Extract each line of the data below exactly as written.

####################

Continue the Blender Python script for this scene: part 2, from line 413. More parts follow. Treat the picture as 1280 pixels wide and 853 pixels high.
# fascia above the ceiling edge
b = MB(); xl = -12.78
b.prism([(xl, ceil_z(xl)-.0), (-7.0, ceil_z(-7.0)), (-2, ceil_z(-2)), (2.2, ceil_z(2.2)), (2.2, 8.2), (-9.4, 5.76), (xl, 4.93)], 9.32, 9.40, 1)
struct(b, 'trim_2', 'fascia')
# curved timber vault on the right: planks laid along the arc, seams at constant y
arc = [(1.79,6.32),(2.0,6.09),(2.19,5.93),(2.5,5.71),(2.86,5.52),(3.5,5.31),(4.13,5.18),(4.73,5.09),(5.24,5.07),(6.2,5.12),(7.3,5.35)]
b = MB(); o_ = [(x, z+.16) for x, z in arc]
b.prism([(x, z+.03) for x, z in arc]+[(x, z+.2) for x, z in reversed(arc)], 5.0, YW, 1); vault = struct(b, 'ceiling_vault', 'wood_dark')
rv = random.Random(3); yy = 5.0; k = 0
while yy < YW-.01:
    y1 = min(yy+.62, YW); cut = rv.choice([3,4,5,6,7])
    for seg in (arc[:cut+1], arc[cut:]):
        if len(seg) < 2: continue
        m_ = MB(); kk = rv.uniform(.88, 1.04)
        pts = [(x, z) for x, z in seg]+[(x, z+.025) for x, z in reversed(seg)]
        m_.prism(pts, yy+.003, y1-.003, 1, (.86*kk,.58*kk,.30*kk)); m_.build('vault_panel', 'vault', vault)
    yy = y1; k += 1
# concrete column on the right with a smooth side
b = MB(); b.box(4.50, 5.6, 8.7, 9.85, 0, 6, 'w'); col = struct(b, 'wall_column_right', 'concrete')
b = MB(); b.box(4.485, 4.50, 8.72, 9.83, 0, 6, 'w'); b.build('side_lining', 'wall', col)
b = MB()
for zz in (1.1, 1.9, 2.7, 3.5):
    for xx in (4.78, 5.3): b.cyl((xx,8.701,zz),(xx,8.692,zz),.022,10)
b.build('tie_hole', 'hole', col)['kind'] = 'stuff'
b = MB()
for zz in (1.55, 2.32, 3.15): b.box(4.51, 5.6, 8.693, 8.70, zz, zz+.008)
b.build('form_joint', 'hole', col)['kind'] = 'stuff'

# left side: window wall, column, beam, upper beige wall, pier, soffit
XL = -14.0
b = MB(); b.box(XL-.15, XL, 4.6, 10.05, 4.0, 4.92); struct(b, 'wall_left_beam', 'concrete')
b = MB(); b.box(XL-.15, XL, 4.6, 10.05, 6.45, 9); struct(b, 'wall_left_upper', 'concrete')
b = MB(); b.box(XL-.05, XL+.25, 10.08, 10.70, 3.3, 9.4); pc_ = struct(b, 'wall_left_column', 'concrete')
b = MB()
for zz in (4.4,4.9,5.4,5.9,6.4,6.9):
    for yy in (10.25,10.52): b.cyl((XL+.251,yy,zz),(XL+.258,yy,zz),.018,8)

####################

*TASK OUTPUT*:
Continue the Blender Python script for this scene: part 2, from line 413. More parts follow. Treat the picture as 1280 pixels wide and 853 pixels high.
# fascia above the ceiling edge
b = MB(); xl = -12.78
b.prism([(xl, ceil_z(xl)-.0), (-7.0, ceil_z(-7.0)), (-2, ceil_z(-2)), (2.2, ceil_z(2.2)), (2.2, 8.2), (-9.4, 5.76), (xl, 4.93)], 9.32, 9.40, 1)
struct(b, 'trim_2', 'fascia')
# curved timber vault on the right: planks laid along the arc, seams at constant y
arc = [(1.79,6.32),(2.0,6.09),(2.19,5.93),(2.5,5.71),(2.86,5.52),(3.5,5.31),(4.13,5.18),(4.73,5.09),(5.24,5.07),(6.2,5.12),(7.3,5.35)]
b = MB(); o_ = [(x, z+.16) for x, z in arc]
b.prism([(x, z+.03) for x, z in arc]+[(x, z+.2) for x, z in reversed(arc)], 5.0, YW, 1); vault = struct(b, 'ceiling_vault', 'wood_dark')
rv = random.Random(3); yy = 5.0; k = 0
while yy < YW-.01:
    y1 = min(yy+.62, YW); cut = rv.choice([3,4,5,6,7])
    for seg in (arc[:cut+1], arc[cut:]):
        if len(seg) < 2: continue
        m_ = MB(); kk = rv.uniform(.88, 1.04)
        pts = [(x, z) for x, z in seg]+[(x, z+.025) for x, z in reversed(seg)]
        m_.prism(pts, yy+.003, y1-.003, 1, (.86*kk,.58*kk,.30*kk)); m_.build('vault_panel', 'vault', vault)
    yy = y1; k += 1
# concrete column on the right with a smooth side
b = MB(); b.box(4.50, 5.6, 8.7, 9.85, 0, 6, 'w'); col = struct(b, 'wall_column_right', 'concrete')
b = MB(); b.box(4.485, 4.50, 8.72, 9.83, 0, 6, 'w'); b.build('side_lining', 'wall', col)
b = MB()
for zz in (1.1, 1.9, 2.7, 3.5):
    for xx in (4.78, 5.3): b.cyl((xx,8.701,zz),(xx,8.692,zz),.022,10)
b.build('tie_hole', 'hole', col)['kind'] = 'stuff'
b = MB()
for zz in (1.55, 2.32, 3.15): b.box(4.51, 5.6, 8.693, 8.70, zz, zz+.008)
b.build('form_joint', 'hole', col)['kind'] = 'stuff'

# left side: window wall, column, beam, upper beige wall, pier, soffit
XL = -14.0
b = MB(); b.box(XL-.15, XL, 4.6, 10.05, 4.0, 4.92); struct(b, 'wall_left_beam', 'concrete')
b = MB(); b.box(XL-.15, XL, 4.6, 10.05, 6.45, 9); struct(b, 'wall_left_upper', 'concrete')
b = MB(); b.box(XL-.05, XL+.25, 10.08, 10.70, 3.3, 9.4); pc_ = struct(b, 'wall_left_column', 'concrete')
b = MB()
for zz in (4.4,4.9,5.4,5.9,6.4,6.9):
    for yy in (10.25,10.52): b.cyl((XL+.251,yy,zz),(XL+.258,yy,zz),.018,8)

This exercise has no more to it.